───── Source data ─────

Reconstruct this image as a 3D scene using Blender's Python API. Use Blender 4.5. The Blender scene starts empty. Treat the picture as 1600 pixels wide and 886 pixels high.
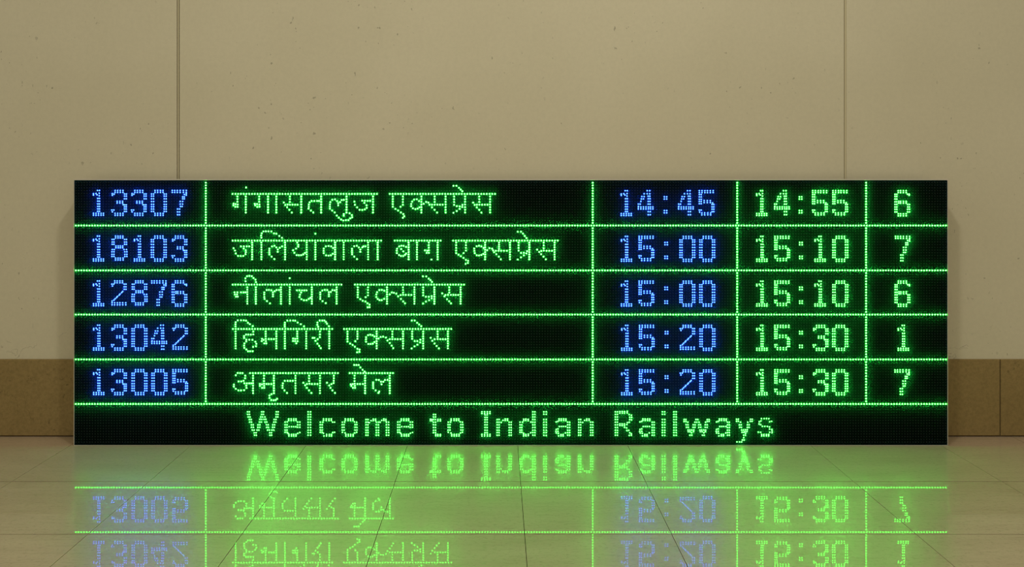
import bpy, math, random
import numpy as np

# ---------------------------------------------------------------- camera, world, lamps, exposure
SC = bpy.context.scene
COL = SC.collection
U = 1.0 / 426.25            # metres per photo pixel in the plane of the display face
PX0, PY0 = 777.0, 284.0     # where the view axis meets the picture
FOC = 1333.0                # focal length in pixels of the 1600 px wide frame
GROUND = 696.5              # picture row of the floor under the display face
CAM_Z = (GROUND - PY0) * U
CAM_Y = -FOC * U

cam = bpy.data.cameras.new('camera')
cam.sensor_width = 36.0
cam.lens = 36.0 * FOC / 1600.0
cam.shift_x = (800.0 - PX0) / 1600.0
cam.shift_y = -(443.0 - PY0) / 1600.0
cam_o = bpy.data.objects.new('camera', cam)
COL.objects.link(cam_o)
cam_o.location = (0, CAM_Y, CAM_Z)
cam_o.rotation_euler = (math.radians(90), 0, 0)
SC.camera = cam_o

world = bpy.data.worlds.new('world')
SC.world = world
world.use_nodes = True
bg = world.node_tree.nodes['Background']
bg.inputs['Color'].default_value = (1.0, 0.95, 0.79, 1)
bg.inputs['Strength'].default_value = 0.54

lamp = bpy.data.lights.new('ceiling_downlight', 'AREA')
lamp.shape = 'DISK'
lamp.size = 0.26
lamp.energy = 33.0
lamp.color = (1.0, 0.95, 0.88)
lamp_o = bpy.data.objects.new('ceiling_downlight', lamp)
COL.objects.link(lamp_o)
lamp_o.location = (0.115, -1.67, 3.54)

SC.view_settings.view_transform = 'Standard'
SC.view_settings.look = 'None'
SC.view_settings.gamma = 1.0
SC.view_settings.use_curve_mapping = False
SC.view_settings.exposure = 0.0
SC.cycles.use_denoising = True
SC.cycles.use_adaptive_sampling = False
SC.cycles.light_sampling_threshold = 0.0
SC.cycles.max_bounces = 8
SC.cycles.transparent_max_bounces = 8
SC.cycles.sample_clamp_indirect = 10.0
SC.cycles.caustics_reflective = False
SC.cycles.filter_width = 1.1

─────

** Set exercise **
Write out the whole listing exactly, and drop the pictures.

** Finished exercise **
Reconstruct this image as a 3D scene using Blender's Python API. Use Blender 4.5. The Blender scene starts empty. Treat the picture as 1600 pixels wide and 886 pixels high.
import bpy, math, random
import numpy as np

# ---------------------------------------------------------------- camera, world, lamps, exposure
SC = bpy.context.scene
COL = SC.collection
U = 1.0 / 426.25            # metres per photo pixel in the plane of the display face
PX0, PY0 = 777.0, 284.0     # where the view axis meets the picture
FOC = 1333.0                # focal length in pixels of the 1600 px wide frame
GROUND = 696.5              # picture row of the floor under the display face
CAM_Z = (GROUND - PY0) * U
CAM_Y = -FOC * U

cam = bpy.data.cameras.new('camera')
cam.sensor_width = 36.0
cam.lens = 36.0 * FOC / 1600.0
cam.shift_x = (800.0 - PX0) / 1600.0
cam.shift_y = -(443.0 - PY0) / 1600.0
cam_o = bpy.data.objects.new('camera', cam)
COL.objects.link(cam_o)
cam_o.location = (0, CAM_Y, CAM_Z)
cam_o.rotation_euler = (math.radians(90), 0, 0)
SC.camera = cam_o

world = bpy.data.worlds.new('world')
SC.world = world
world.use_nodes = True
bg = world.node_tree.nodes['Background']
bg.inputs['Color'].default_value = (1.0, 0.95, 0.79, 1)
bg.inputs['Strength'].default_value = 0.54

lamp = bpy.data.lights.new('ceiling_downlight', 'AREA')
lamp.shape = 'DISK'
lamp.size = 0.26
lamp.energy = 33.0
lamp.color = (1.0, 0.95, 0.88)
lamp_o = bpy.data.objects.new('ceiling_downlight', lamp)
COL.objects.link(lamp_o)
lamp_o.location = (0.115, -1.67, 3.54)

SC.view_settings.view_transform = 'Standard'
SC.view_settings.look = 'None'
SC.view_settings.gamma = 1.0
SC.view_settings.use_curve_mapping = False
SC.view_settings.exposure = 0.0
SC.cycles.use_denoising = True
SC.cycles.use_adaptive_sampling = False
SC.cycles.light_sampling_threshold = 0.0
SC.cycles.max_bounces = 8
SC.cycles.transparent_max_bounces = 8
SC.cycles.sample_clamp_indirect = 10.0
SC.cycles.caustics_reflective = False
SC.cycles.filter_width = 1.1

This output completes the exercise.